EXERCISE BRIEF —
The data below needs to be returned exactly, line for line.
======
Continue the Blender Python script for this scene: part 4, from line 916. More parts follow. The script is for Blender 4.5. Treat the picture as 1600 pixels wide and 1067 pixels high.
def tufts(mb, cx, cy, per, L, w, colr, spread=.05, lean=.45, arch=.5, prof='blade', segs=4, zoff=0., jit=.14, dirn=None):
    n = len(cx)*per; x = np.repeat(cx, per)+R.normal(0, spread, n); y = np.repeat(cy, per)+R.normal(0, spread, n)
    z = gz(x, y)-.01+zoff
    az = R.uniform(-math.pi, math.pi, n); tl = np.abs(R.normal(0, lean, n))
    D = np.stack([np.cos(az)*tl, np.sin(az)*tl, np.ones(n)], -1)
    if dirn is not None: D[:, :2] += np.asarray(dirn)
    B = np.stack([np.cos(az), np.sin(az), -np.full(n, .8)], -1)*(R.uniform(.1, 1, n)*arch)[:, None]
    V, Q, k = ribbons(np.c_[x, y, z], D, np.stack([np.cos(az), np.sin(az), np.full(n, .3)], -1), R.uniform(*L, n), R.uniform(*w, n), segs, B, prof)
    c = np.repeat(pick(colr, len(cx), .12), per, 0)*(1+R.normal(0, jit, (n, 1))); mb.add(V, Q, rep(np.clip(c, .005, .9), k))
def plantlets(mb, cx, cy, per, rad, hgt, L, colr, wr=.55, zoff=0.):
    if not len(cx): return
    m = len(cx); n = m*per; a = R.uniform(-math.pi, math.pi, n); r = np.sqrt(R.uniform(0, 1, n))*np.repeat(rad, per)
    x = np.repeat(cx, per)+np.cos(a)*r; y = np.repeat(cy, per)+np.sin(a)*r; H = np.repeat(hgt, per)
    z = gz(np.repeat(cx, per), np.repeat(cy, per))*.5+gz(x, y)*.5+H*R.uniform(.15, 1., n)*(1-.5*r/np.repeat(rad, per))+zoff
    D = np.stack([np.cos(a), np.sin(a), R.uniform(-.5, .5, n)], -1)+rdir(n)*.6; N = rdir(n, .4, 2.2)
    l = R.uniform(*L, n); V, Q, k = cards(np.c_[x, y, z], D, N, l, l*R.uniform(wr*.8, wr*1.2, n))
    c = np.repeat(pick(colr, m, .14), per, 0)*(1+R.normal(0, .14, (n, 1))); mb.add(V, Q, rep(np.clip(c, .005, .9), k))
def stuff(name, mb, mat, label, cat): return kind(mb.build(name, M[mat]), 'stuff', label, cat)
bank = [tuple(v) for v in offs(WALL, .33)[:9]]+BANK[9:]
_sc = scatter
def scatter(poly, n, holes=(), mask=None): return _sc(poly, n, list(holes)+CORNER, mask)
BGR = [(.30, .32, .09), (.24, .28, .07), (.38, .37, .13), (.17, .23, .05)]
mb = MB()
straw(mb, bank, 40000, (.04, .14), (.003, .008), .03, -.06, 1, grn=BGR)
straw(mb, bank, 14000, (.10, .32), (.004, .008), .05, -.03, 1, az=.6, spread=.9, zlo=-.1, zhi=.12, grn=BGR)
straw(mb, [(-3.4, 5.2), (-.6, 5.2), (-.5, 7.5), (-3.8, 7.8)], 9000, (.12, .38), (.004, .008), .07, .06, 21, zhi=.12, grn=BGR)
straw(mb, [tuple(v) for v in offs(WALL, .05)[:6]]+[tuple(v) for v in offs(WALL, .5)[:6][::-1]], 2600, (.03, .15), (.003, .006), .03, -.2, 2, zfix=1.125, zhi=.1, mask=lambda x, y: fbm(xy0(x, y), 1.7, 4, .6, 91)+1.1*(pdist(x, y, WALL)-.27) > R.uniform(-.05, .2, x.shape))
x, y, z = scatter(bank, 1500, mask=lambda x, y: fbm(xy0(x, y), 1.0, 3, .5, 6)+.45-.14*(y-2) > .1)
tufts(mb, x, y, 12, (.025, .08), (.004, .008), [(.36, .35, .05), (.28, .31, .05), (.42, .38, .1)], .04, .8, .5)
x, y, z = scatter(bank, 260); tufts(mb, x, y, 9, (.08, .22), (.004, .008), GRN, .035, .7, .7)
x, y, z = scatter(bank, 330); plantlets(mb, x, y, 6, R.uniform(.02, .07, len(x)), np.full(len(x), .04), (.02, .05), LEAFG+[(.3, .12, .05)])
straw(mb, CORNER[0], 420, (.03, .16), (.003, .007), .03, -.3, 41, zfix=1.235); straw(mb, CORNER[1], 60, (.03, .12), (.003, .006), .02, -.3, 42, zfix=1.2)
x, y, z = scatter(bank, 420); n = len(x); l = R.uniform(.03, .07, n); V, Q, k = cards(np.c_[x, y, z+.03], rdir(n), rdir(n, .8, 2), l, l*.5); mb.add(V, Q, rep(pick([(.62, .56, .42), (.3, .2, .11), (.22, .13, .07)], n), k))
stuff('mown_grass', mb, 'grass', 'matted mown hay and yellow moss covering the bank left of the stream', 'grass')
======
WRITTEN ANSWER —
Continue the Blender Python script for this scene: part 4, from line 916. More parts follow. The script is for Blender 4.5. Treat the picture as 1600 pixels wide and 1067 pixels high.
def tufts(mb, cx, cy, per, L, w, colr, spread=.05, lean=.45, arch=.5, prof='blade', segs=4, zoff=0., jit=.14, dirn=None):
    n = len(cx)*per; x = np.repeat(cx, per)+R.normal(0, spread, n); y = np.repeat(cy, per)+R.normal(0, spread, n)
    z = gz(x, y)-.01+zoff
    az = R.uniform(-math.pi, math.pi, n); tl = np.abs(R.normal(0, lean, n))
    D = np.stack([np.cos(az)*tl, np.sin(az)*tl, np.ones(n)], -1)
    if dirn is not None: D[:, :2] += np.asarray(dirn)
    B = np.stack([np.cos(az), np.sin(az), -np.full(n, .8)], -1)*(R.uniform(.1, 1, n)*arch)[:, None]
    V, Q, k = ribbons(np.c_[x, y, z], D, np.stack([np.cos(az), np.sin(az), np.full(n, .3)], -1), R.uniform(*L, n), R.uniform(*w, n), segs, B, prof)
    c = np.repeat(pick(colr, len(cx), .12), per, 0)*(1+R.normal(0, jit, (n, 1))); mb.add(V, Q, rep(np.clip(c, .005, .9), k))
def plantlets(mb, cx, cy, per, rad, hgt, L, colr, wr=.55, zoff=0.):
    if not len(cx): return
    m = len(cx); n = m*per; a = R.uniform(-math.pi, math.pi, n); r = np.sqrt(R.uniform(0, 1, n))*np.repeat(rad, per)
    x = np.repeat(cx, per)+np.cos(a)*r; y = np.repeat(cy, per)+np.sin(a)*r; H = np.repeat(hgt, per)
    z = gz(np.repeat(cx, per), np.repeat(cy, per))*.5+gz(x, y)*.5+H*R.uniform(.15, 1., n)*(1-.5*r/np.repeat(rad, per))+zoff
    D = np.stack([np.cos(a), np.sin(a), R.uniform(-.5, .5, n)], -1)+rdir(n)*.6; N = rdir(n, .4, 2.2)
    l = R.uniform(*L, n); V, Q, k = cards(np.c_[x, y, z], D, N, l, l*R.uniform(wr*.8, wr*1.2, n))
    c = np.repeat(pick(colr, m, .14), per, 0)*(1+R.normal(0, .14, (n, 1))); mb.add(V, Q, rep(np.clip(c, .005, .9), k))
def stuff(name, mb, mat, label, cat): return kind(mb.build(name, M[mat]), 'stuff', label, cat)
bank = [tuple(v) for v in offs(WALL, .33)[:9]]+BANK[9:]
_sc = scatter
def scatter(poly, n, holes=(), mask=None): return _sc(poly, n, list(holes)+CORNER, mask)
BGR = [(.30, .32, .09), (.24, .28, .07), (.38, .37, .13), (.17, .23, .05)]
mb = MB()
straw(mb, bank, 40000, (.04, .14), (.003, .008), .03, -.06, 1, grn=BGR)
straw(mb, bank, 14000, (.10, .32), (.004, .008), .05, -.03, 1, az=.6, spread=.9, zlo=-.1, zhi=.12, grn=BGR)
straw(mb, [(-3.4, 5.2), (-.6, 5.2), (-.5, 7.5), (-3.8, 7.8)], 9000, (.12, .38), (.004, .008), .07, .06, 21, zhi=.12, grn=BGR)
straw(mb, [tuple(v) for v in offs(WALL, .05)[:6]]+[tuple(v) for v in offs(WALL, .5)[:6][::-1]], 2600, (.03, .15), (.003, .006), .03, -.2, 2, zfix=1.125, zhi=.1, mask=lambda x, y: fbm(xy0(x, y), 1.7, 4, .6, 91)+1.1*(pdist(x, y, WALL)-.27) > R.uniform(-.05, .2, x.shape))
x, y, z = scatter(bank, 1500, mask=lambda x, y: fbm(xy0(x, y), 1.0, 3, .5, 6)+.45-.14*(y-2) > .1)
tufts(mb, x, y, 12, (.025, .08), (.004, .008), [(.36, .35, .05), (.28, .31, .05), (.42, .38, .1)], .04, .8, .5)
x, y, z = scatter(bank, 260); tufts(mb, x, y, 9, (.08, .22), (.004, .008), GRN, .035, .7, .7)
x, y, z = scatter(bank, 330); plantlets(mb, x, y, 6, R.uniform(.02, .07, len(x)), np.full(len(x), .04), (.02, .05), LEAFG+[(.3, .12, .05)])
straw(mb, CORNER[0], 420, (.03, .16), (.003, .007), .03, -.3, 41, zfix=1.235); straw(mb, CORNER[1], 60, (.03, .12), (.003, .006), .02, -.3, 42, zfix=1.2)
x, y, z = scatter(bank, 420); n = len(x); l = R.uniform(.03, .07, n); V, Q, k = cards(np.c_[x, y, z+.03], rdir(n), rdir(n, .8, 2), l, l*.5); mb.add(V, Q, rep(pick([(.62, .56, .42), (.3, .2, .11), (.22, .13, .07)], n), k))
stuff('mown_grass', mb, 'grass', 'matted mown hay and yellow moss covering the bank left of the stream', 'grass')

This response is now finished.